Emptied your bank account yet?
The global ratings agency Fitch has downgraded the eurozone’s temporary bailout fund from AAA to AA+, following its downgrading of France’s credit rating.
On Monday, Fitch announced that the European Financial Stability Facility’s (EFSF’s) had lost its credit rating, saying that France’s downgrading had had a “high weight” on the EFSF fund’s credit status.
“EFSF’s ratings rely on the irrevocable and unconditional guarantees and overguarantees provided by euro area member states,” the ratings agency said in a statement.
On Friday, Fitch announced that France had lost its top credit rating, citing concerns about the lack of growth and the buildup of government debt in the second largest economy of the European Union.
Hi, I don’t really understand the significance of this? Maybe you could explain. I rarely have much in my bank account so I don’t think they will rob me of what I haven’t got?

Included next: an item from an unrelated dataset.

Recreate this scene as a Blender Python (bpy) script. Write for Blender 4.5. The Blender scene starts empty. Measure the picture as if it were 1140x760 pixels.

It is simply another indicator of what a farce the continued attempts to obscure the insolvency of the Western banking system are. In this case, simply, the European Stabilisation Facility Fund — purportedly for bailing out banks/countries in trouble — would be actually funded by the same (insolvent) countries it is supposed to bail out. The whole thing was a propaganda campaign to avert total collapse — to create an impression that the EU would come together to finance bailouts if/when needed. Now that France — one of the two biggest countries and supposed contributors to the Fund — has had its own sovereign credit rating downgraded, that impacts on the credibility (thus, credit rating) of the bailout Fund it is supposedly going to contribute to. In essence, the truth that the Emperor (Western banking system) has no clothes, is slowly but surely coming into view. Meaning, bail-ins are drawing nearer.